Магнит внимания спектакля — придуманная режиссером серия столкновений инородных компонентов. Возникающий на экранах текст Пушкина сталкивается с полонезом Чайковского. Наш современник Онегин танцует, как харассер, на корпоративе с жившей за два века до него Ольгой (режиссер по пластике — Максим Петров). Миллениалы Евгений и Таня — парень в свитере и девушка в малиновом берете — точно заглянувшие в «Урал Оперу» по пути с Индустриальной биеннале в «Ельцин-центр», скромно стоят в сторонке. Парень снимает на телефон грациозных персонажей из параллельной реальности.
Для этого потребовалось обнулить историю интерпретаций, откопать черновики и первые редакции, сопоставить с литературным первоисточником, изучить исторический контекст и поместить это все в пространство воображаемого музея. Среди экспонатов музея бродят наши современники и сами превращаются в точно такие же экспонаты у нас на глазах. Они (и, соответственно, мы) тоже ведь, как пелось в песне свердловской группы Nautilus Pompilius, «под колесами любви». Только те же чувства проявляют в совершенно иной форме. Или не проявляют вовсе. Ведь так?

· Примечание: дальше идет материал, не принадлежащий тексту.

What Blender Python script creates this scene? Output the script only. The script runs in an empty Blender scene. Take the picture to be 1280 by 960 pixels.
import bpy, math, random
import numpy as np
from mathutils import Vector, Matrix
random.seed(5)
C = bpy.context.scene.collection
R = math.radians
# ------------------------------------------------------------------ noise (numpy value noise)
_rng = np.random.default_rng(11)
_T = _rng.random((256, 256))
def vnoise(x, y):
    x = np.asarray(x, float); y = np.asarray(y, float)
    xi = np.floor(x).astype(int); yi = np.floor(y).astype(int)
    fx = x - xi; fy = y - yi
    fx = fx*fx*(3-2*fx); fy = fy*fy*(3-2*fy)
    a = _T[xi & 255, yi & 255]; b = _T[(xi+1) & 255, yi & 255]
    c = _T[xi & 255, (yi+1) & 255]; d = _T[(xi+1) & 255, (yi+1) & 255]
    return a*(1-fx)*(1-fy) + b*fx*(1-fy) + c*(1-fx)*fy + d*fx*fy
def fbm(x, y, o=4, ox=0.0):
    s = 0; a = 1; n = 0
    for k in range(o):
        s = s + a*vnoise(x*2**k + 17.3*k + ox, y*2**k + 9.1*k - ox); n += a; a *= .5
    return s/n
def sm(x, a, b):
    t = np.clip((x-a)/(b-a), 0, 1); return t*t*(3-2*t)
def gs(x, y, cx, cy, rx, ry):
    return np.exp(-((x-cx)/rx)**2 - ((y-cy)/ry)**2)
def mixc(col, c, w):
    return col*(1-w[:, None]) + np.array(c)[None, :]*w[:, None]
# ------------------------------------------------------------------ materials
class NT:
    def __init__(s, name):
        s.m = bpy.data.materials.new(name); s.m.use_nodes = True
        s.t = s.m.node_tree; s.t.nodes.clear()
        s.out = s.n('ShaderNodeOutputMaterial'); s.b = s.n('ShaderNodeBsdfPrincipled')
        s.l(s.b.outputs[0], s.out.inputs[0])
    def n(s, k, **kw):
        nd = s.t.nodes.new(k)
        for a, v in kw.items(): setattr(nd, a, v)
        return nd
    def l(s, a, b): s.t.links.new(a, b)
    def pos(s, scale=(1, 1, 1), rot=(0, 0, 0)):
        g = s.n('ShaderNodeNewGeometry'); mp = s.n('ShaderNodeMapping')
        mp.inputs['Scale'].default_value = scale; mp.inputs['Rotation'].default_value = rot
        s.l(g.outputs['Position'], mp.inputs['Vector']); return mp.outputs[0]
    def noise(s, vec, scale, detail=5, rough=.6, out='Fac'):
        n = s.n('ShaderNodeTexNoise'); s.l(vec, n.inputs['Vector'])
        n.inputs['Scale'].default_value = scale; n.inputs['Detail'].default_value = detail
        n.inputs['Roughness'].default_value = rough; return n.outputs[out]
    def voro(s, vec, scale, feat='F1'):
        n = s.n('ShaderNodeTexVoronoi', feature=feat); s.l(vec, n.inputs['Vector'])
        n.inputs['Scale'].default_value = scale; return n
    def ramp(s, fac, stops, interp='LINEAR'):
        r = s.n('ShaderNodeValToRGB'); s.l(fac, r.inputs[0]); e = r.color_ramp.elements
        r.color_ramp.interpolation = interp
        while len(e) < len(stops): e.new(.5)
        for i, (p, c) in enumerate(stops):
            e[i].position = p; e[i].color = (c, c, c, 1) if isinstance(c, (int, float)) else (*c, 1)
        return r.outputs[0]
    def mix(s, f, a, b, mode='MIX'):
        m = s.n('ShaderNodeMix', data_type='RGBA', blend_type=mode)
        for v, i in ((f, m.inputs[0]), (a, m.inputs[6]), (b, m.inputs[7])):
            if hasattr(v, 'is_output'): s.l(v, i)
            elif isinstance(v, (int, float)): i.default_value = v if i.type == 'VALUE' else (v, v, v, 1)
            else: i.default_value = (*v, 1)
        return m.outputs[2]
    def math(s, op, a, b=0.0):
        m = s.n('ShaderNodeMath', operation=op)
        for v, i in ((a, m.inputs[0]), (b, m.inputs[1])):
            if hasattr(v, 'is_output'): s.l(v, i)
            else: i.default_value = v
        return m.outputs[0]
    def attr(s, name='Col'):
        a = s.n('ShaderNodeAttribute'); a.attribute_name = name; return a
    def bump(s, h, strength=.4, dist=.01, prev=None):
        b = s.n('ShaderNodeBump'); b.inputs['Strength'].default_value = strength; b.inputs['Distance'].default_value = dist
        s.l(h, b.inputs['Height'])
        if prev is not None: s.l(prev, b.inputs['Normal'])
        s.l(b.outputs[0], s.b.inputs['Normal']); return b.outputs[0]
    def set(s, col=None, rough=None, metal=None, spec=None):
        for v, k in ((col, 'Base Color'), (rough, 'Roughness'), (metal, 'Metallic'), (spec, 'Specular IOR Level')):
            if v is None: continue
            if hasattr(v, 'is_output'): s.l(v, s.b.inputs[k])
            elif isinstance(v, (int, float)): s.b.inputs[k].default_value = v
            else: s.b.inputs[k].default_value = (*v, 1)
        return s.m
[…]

«И да, и нет», — уворачиваясь как бы отвечает Волкострелов, который пришел к Пушкину с Чайковским через абсурд и постдраму, своей любимой цитатой из Равенхилла. Его «Евгений Онегин» — это такой аттракцион наблюдений. Зрителям предложено наблюдать за персонажами, которые наблюдают друг за другом, причем сквозь время. Что это значит? А вот что вам кажется, то и значит. Работа режиссера — инсценировать материал, а интерпретация — дело зрителя, повторяет в который раз Волкострелов в интервью на страницах буклета, ссылаясь на программное эссе«Привычка подходить к произведению с целью его интерпретации поддерживает иллюзию, будто в самом деле существует такая вещь, как содержание произведения искусства». Сюзен Зонтаг, «Против интерпретации», 1966 год. Сьюзен Зонтаг.

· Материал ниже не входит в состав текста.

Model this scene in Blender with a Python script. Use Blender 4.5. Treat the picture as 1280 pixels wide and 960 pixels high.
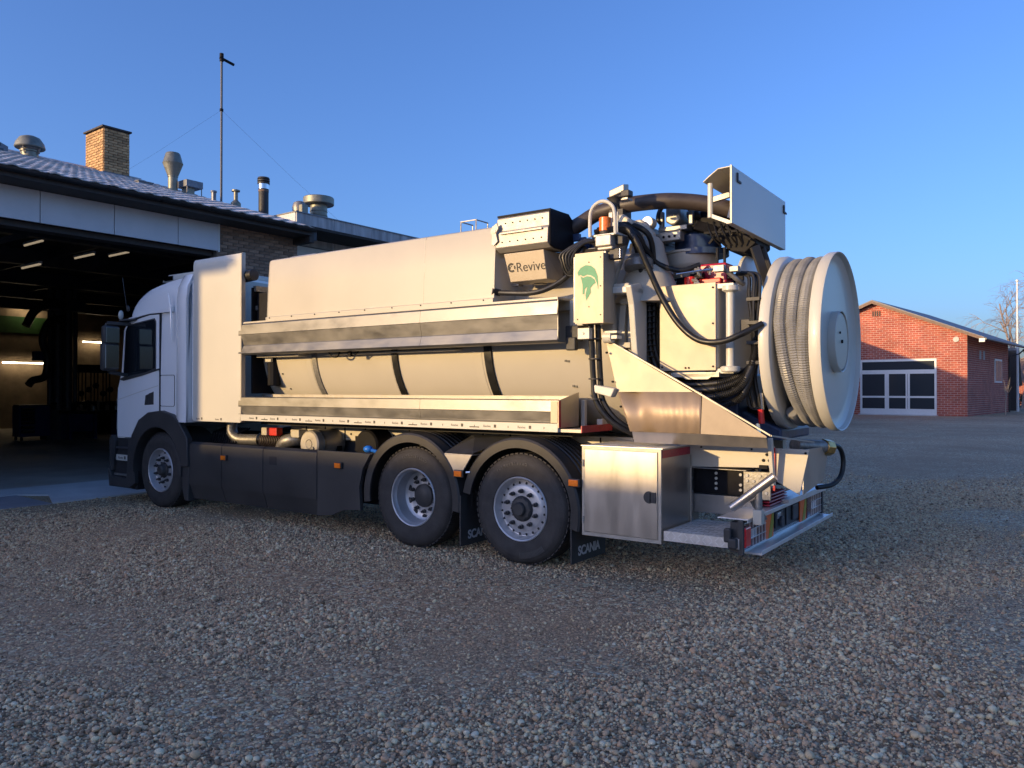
import bpy, bmesh, math, random
from mathutils import Vector, Matrix
R = math.radians
for o in list(bpy.data.objects): bpy.data.objects.remove(o)
S = bpy.context.scene
COL = S.collection
random.seed(5)

# ---------------------------------------------------------------- camera
cam_d = bpy.data.cameras.new('camera'); cam = bpy.data.objects.new('camera', cam_d); COL.objects.link(cam)
cam_d.sensor_fit = 'HORIZONTAL'; cam_d.sensor_width = 36; cam_d.lens = 970/1280*36
cam_d.clip_start = 0.05; cam_d.clip_end = 2000
cam.location = (0, 0, 1.65)
cam.rotation_euler = (R(90) + math.atan(7/970), 0, R(37 - 90))
S.camera = cam

# ---------------------------------------------------------------- light
SUN_AZ, SUN_EL = R(22), R(8.6)          # azimuth measured from -X towards +Y
sdir = Vector((-math.cos(SUN_AZ)*math.cos(SUN_EL), math.sin(SUN_AZ)*math.cos(SUN_EL), math.sin(SUN_EL)))
sl = bpy.data.lights.new('sun', 'SUN'); sl.energy = 2.0; sl.angle = R(0.75); sl.color = (1.0, 0.68, 0.31)
sun = bpy.data.objects.new('sun', sl); COL.objects.link(sun); sun.rotation_euler = sdir.to_track_quat('Z', 'Y').to_euler()
W = bpy.data.worlds.new('World'); S.world = W; W.use_nodes = True
nt = W.node_tree; nt.nodes.clear()
sky = nt.nodes.new('ShaderNodeTexSky'); sky.sky_type = 'NISHITA'; sky.sun_disc = False
sky.sun_elevation = SUN_EL; sky.sun_rotation = math.atan2(sdir.x, sdir.y)
sky.altitude = 50; sky.air_density = 1.0; sky.dust_density = 2.4; sky.ozone_density = 4.7
bg = nt.nodes.new('ShaderNodeBackground'); bg.inputs[1].default_value = 0.15
wo = nt.nodes.new('ShaderNodeOutputWorld');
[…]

В эпоху торжества бинарной оппозиции, когда нужно непременно быть за или против того или сего, вот такое переключение с рефлексии на экологичное невмешательство видится не только спасительным, но и закономерным. Неспроста, например, Притцкеровскую премию в этом году получили французские архитекторы из Lacaton & Vassal, которые вообще ничего не строят. Их принцип — не разрушать то, что можно улучшить, укрепить и расширить. «Евгений Онегин» в «Урал Опере» — про это же.
Как бы то ни было, в копилку прочтений «Евгения Онегина» добавился вот такой, фрактально-березовый. И даже тех, кто ничего не понимал первые два акта, накроет томной негой в финале, имеющем все шансы стать культовым. На фоне опустевшей сцены Онегин и Татьяна в великолепных исторических костюмах объясняются в последний раз. Их жесты и телодвижения вполне соответствуют как описаниям Лотмана, так и самым наивным представлениям о том, какими могут быть жесты и телодвижения в костюмной исторической опере. А в глубине сцены чуть сбоку стоит еще одна пара — юные Таня с Евгением из России 2020-х. Стоят приобнявшись, как на эскалаторе в метро, и смущенно смотрят на этих инопланетян из позапрошлого века. Татьяна все-таки решает сохранить верность мужу, говорит Онегину: «Прощай навеки!» — и грациозно удаляется. «О смерть! Иду искать тебя!» — громогласно пропевает апокрифическую строчку Онегин из ранней редакции либретто, срываясь в противоположную кулису. А те двое так и продолжают стоять.
О том, что все это может значить, можно привести несколько версий. Но имеют ли они значение, когда просто замирает зрительный зал в тишине?